Country of Origin Labeling

Labeling and the Marketplace

To maintain both their lock on the marketplace and their unjust share of the retail price of agricultural goods, industrial agriculture interests block transparency in the marketplace. One way they do this is by denying U.S. producers the ability to differentiate their products from those of multi-national industrial agriculture corporations. This not only diminishes U.S. producers’ ability to access the market with their own agricultural goods, but also it prevents the producers from obtaining a fair and just price for their products.

This tactic also flies in the face of consumer demands for transparency in their food system. U.S. consumers, in historic numbers, are demanding to know where their food comes from and where and how it is processed.

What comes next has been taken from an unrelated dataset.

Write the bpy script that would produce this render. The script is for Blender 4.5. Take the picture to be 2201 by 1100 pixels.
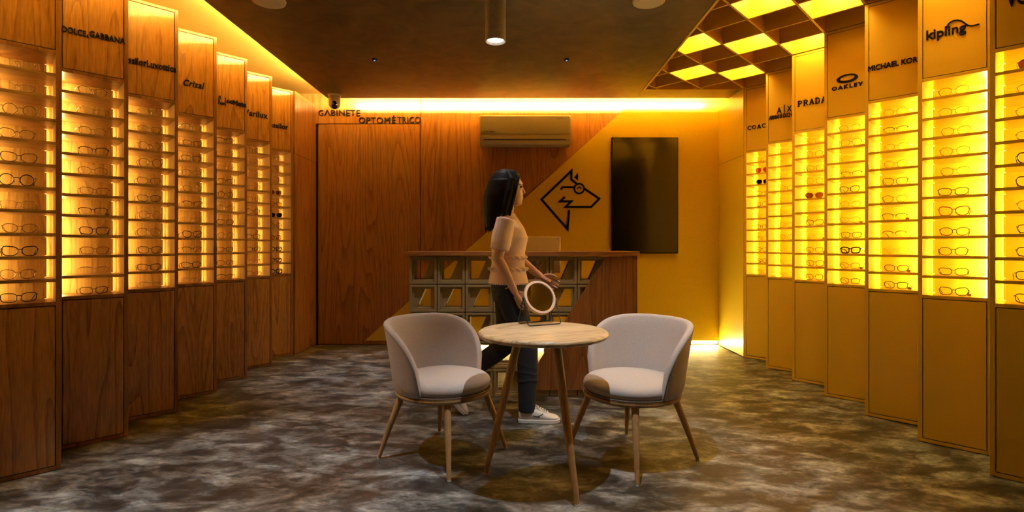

Labeling provides consumers with important information for their marketplace choices. It helps guide consumers who want to buy from U.S. family farmers and ranchers rather than industrial multinational corporations that commingle meat products from several foreign countries.

Our Work

Mandatory Country of Origin Labeling

Consumers were provided transparency when mandatory Country of Origin Labeling (COOL) was the law of the land. During the period COOL was in effect in the U.S., consumers were choosing U.S. beef over other options and prices paid to U.S. producers were on the rise. Unfortunately, the National Cattlemen’s Beef Association and other industrial agriculture special interests joined foreign countries with legal claims at the World Trade Organization and pushed Congress to repeal COOL. Beef and pork COOL provisions were abandoned by Congress in 2015.

Pricing research clearly demonstrates that the 2016 fall in the price cattle producers receive for their calves, of almost 50%, can be tied to the abandonment of COOL. U.S. calves are now worth half of what they were prior to COOL being repealed.

Therefore, it is in the best interests of U.S. consumers and U.S. independent farmers and ranchers to demand Country of Origin Labeling be reinstated in the U.S. The Organization for Competitive Markets has been a long-standing and staunch supporter of mandatory Country of Origin Labeling and has the passage of COOL as a top legislative priority.

Take Action: Demand Reinstatement of Mandatory Country of Origin Labeling

Voluntary “Product of U.S.A.” Labeling

In June 2018, the Organization for Competitive Markets (OCM) and the American Grassfed Association (AGA) filed a petition with the United States Department of Agriculture (USDA) Food Safety and Inspection Services (FSIS) demanding FSIS policy be changed to ensure only U.S. domestic meat products can be labeled “Product of U.S.A.” In response, FSIS announced it will initiate rulemaking to define the conditions under which the labeling of meat products would be permitted to bear voluntary statements that indicate that the product is of U.S. origin.

The current policy allows imported meat to bear the label “Product of U.S.A.” if it simply passes through a USDA-inspected plant. The lack of clarity in this policy allows food companies to skirt the federal law and regulations governing labeling and leads to violations of FSIS’s own policies and regulations that clearly mandate truthfulness in labeling by prohibiting false or misleading labeling and practices.